8. The system of claim 7, comprising:
a gas turbine engine, comprising:
a combustor section having one or more combustors configured to generate combustion products by combusting a fuel with an oxidant, wherein the exhaust gas comprises the combustion products, and the exhaust gas cooler is configured to cool the combustion products; and
a turbine section having one or more turbine stages, wherein the one or more turbine stages are driven by the combustion products, wherein the exhaust gas compressor is driven by the turbine section and is configured to route the compressed exhaust gas to the combustor section.
9. The system of claim 1, wherein the water injection system comprises a plurality of injectors disposed at least adjacent a duct inlet of the inlet duct, adjacent the compressor inlet, adjacent a duct outlet of the inlet duct, upstream of a silencer disposed in the inlet duct, or downstream of the silencer, or any combination thereof.
10. The system of claim 1, wherein the water injection system comprises at least one of a wet compression injection system, or an inlet fogging injection system, or any combination thereof.
11. The system of claim 1, comprising a plurality of inlet guide vanes disposed at the inlet of the compressor, wherein the plurality of inlet guide vanes are configured to be adjusted in response to a flow rate of the cooling water injected by the water injection system.
12. The system of claim 1, comprising a water cooler configured to cool the cooling water from the exhaust gas cooler prior to injection by the water injection system.
13. A method, comprising:
compressing a gaseous stream using a compressor;
cooling an exhaust gas from combustion with a cooling water using an exhaust gas cooler; and
using a water injection system to inject the cooling water from the exhaust gas cooler into at least one of a compressor inlet of the compressor, a stage of the compressor, between stages of the compressor, or an inlet duct coupled to the compressor inlet of the compressor, or any combination thereof, using a water injection system.
14. The method of claim 13, comprising:
receiving an input signal indicative of a property of the gaseous stream;
determining a shaft torque of the compressor based at least on the input signal;
comparing the shaft torque with a shaft torque limit of the compressor;
determining a water flow rate of the cooling water to be injected by the water injection system to maintain a difference between the shaft torque and the shaft torque limit within a range; and
transmitting an output signal indicative of the water flow rate to the water injection system.
15. The method of claim 14, wherein the property of the gaseous stream comprises at least one of a temperature, a pressure, a flow rate, or a composition, or any combination thereof.
16. The method of claim 13, comprising:
receiving an input signal indicative of the flow rate of the cooling water;
determining an angle of a plurality of inlet guide vanes disposed at the inlet of the compressor based at least in part on the flow rate of the cooling water; and
transmitting an output signal indicative of the angle to the plurality of inlet guide vanes.

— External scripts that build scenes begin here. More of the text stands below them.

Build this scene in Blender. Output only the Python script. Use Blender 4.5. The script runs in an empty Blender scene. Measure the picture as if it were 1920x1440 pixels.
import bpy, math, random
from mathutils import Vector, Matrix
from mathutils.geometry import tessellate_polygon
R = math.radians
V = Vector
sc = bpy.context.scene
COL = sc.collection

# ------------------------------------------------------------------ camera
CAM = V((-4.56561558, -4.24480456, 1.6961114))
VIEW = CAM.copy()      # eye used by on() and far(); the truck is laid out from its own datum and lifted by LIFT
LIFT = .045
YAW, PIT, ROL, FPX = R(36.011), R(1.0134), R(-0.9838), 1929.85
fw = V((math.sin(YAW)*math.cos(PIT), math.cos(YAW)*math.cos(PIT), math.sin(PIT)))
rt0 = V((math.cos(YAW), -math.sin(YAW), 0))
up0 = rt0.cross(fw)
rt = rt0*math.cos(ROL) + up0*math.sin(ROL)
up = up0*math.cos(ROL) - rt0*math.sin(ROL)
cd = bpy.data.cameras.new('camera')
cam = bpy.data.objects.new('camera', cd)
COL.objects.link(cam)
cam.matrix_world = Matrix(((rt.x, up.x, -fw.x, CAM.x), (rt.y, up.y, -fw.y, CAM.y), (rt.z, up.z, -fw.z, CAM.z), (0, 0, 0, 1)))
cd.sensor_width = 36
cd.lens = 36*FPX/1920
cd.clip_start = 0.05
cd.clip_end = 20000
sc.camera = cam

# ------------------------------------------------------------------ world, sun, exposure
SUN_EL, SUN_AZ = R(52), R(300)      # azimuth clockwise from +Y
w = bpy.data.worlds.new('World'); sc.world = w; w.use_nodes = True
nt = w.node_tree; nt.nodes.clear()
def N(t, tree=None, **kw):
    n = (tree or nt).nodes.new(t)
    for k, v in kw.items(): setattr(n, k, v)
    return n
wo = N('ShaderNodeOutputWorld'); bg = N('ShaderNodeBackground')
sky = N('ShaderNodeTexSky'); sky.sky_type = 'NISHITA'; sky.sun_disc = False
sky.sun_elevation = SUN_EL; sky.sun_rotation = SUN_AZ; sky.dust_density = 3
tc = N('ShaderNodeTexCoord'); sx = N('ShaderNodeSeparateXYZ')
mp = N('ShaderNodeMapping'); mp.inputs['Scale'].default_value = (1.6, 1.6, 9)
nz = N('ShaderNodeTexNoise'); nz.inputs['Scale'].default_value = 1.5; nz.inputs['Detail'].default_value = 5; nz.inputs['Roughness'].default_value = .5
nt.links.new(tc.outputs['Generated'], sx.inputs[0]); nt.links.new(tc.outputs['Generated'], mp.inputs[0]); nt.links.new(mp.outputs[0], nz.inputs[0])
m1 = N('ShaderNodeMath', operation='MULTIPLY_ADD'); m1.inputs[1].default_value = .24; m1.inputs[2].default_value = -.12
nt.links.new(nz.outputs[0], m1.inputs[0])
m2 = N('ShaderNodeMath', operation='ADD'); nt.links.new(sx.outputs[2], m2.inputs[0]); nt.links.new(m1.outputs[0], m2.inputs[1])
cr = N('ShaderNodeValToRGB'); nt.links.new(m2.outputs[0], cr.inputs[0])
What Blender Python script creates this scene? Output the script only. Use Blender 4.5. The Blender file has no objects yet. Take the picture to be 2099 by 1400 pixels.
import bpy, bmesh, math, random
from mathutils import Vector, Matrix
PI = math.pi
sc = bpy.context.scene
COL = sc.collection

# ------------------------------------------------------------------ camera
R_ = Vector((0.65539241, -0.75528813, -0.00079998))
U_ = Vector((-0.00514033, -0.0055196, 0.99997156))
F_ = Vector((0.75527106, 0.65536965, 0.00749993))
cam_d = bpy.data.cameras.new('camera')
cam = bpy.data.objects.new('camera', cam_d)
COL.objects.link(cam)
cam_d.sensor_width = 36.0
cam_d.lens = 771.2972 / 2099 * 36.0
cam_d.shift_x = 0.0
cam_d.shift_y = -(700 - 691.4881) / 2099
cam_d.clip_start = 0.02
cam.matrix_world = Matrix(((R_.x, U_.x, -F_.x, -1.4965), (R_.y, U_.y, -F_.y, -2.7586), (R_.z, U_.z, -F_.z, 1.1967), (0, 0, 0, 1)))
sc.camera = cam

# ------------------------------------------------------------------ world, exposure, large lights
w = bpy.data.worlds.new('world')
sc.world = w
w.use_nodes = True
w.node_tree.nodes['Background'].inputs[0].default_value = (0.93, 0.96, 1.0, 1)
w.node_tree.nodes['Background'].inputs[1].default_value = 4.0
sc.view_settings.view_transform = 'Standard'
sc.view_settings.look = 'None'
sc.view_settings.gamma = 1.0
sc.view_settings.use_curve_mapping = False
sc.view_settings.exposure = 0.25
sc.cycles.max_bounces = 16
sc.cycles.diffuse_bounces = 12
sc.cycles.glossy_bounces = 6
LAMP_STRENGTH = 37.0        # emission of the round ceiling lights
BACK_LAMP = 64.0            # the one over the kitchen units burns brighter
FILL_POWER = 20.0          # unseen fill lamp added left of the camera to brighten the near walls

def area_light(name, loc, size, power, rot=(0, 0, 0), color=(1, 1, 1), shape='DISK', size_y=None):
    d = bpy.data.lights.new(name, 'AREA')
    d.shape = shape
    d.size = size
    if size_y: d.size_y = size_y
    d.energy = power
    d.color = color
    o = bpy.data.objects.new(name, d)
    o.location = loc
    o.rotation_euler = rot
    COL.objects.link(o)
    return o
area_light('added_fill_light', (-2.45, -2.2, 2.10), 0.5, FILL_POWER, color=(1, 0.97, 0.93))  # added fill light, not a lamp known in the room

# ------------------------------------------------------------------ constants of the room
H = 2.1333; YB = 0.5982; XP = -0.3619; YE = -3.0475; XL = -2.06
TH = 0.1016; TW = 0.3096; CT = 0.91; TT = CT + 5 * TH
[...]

17. The method of claim 13, comprising:
receiving an input signal indicative of a property of the gaseous stream;
determining a shaft torque of the compressor based at least on the input signal;
comparing the shaft torque with a shaft torque limit of the compressor;
determining a water flow rate of the cooling water to be conveyed by a water supply system configured to convey the cooling water to the exhaust gas cooler, or from the exhaust gas cooler to the water injection system, or any combination thereof, to maintain a difference between the shaft torque and the shaft torque limit within a range; and
transmitting an output signal indicative of the water flow rate to the water supply system.
18. The method of claim 13, comprising adjusting a property of the cooling water using the water injection system, wherein the property comprises at least one of a temperature, a flow rate, a pressure, a droplet size, or a composition, or any combination thereof.
19. A system, comprising:
a water supply system comprising at least one of a heat recovery steam generator (HRSG) configured to generate steam from an exhaust gas, an exhaust gas (EG) processing system configured to receive and process the exhaust gas, or a stoichiometric exhaust gas recirculation (SEGR) gas turbine system configured to stoichiometrically combust a fuel and an oxidant to generate the exhaust gas, or any combination thereof; and
a water injection system configured to inject a cooling water from the water supply system into at least one of a compressor inlet of a compressor, a stage of the compressor, between stages of the compressor, or an inlet duct coupled to the compressor inlet of the compressor, or any combination thereof.
20. The system of claim 19, comprising an exhaust gas cooler configured to cool the exhaust gas with the cooling water, wherein the exhaust gas cooler is disposed between the water supply system and the water injection system.